Greg DuBois, ODU's vice president for administration and finance, said the primary purpose of renovating the stadium is to improve the fan experience. The sight lines will be improved, sideline seating will be significantly closer to the field and the end of each sideline will be pointed inward, toward the field.

The seating will all be at least 6 feet above the ground, allowing for unobstructed views of the field.

David Robichaud, ODU's assistant director of design and construction, said if all goes according to plan, the steel that will support the seating will be installed in February.

By late February or early March, as many as 10 cranes will be hoisting steel, aluminum and precast concrete forms into place, said Stephen Ballard, who heads the Virginia Beach construction firm.

S.B. Ballard simulation of stadium construction

Ballard did preliminary work over the summer when he was allowed by ODU to install utility lines and drive test pilings.

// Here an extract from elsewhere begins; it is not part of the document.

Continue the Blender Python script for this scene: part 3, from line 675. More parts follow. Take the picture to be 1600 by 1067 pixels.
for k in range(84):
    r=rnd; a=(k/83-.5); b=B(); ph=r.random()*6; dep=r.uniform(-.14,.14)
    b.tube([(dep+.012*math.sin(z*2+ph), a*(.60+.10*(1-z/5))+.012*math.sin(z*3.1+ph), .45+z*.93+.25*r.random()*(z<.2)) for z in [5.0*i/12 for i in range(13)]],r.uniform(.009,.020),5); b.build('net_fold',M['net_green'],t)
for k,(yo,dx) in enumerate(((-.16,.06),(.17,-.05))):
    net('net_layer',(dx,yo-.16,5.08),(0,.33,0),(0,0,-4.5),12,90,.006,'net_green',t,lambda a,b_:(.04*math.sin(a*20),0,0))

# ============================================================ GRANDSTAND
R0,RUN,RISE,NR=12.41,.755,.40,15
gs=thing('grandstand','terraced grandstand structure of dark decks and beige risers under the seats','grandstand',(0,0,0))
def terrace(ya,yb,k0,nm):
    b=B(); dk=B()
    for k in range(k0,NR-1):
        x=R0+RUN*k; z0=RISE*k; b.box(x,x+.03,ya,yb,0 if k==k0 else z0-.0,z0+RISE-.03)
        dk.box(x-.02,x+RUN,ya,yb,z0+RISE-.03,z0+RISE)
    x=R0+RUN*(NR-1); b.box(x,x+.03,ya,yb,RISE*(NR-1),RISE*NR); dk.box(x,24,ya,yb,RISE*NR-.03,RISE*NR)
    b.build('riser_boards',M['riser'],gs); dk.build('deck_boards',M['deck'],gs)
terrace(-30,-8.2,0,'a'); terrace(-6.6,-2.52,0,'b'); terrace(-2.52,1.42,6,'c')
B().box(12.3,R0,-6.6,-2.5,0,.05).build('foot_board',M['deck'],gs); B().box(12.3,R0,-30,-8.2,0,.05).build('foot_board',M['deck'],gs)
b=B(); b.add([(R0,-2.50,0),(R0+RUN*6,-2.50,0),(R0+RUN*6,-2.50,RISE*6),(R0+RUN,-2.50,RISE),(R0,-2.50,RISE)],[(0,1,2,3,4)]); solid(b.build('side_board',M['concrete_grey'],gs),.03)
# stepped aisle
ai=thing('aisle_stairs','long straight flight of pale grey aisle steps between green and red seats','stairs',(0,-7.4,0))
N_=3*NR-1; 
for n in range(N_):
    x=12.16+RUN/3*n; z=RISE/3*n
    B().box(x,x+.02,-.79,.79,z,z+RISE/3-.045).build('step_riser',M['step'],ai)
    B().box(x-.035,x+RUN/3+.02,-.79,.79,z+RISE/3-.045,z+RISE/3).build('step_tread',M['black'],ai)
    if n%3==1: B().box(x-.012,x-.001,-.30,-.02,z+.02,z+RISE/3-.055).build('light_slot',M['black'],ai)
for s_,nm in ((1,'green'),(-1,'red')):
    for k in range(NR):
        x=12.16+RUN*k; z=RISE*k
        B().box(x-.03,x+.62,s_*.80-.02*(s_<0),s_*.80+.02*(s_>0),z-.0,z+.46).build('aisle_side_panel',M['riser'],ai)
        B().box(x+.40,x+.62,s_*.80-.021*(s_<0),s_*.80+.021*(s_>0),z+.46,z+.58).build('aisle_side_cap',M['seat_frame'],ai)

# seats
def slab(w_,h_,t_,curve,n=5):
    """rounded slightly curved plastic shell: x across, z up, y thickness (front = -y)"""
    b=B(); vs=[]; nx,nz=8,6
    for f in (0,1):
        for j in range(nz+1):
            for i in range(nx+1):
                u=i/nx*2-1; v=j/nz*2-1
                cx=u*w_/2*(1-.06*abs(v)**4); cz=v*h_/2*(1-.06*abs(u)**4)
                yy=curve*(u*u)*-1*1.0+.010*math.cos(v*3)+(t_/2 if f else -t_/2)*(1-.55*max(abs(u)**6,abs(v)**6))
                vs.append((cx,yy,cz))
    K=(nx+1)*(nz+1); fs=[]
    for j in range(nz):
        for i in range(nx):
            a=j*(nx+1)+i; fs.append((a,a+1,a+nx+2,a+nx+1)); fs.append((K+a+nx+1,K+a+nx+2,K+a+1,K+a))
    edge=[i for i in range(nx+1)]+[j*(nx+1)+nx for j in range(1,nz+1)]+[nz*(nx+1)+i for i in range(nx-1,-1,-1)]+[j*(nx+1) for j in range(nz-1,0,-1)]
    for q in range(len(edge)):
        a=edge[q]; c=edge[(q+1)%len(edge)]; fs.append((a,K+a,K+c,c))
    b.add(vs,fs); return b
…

The six new stadium light towers were installed in October and were turned on for the first time Nov. 17, during a postgame celebration of the last game played at Foreman Field at S.B. Ballard Stadium. The lights are on well into most evenings as construction crews work.

The renovated facility will be known as S.B. Ballard Stadium.

Contractors worked 24 hours a day to tear down the 82-year-old, clam shell-like east and west sides in just two weeks.

Watch Foreman Field come down in less than a minute

"That gave us a great head start," Waterfield said. "We're still slightly ahead of schedule.

"And while that's great news, it doesn't mean we can slow down."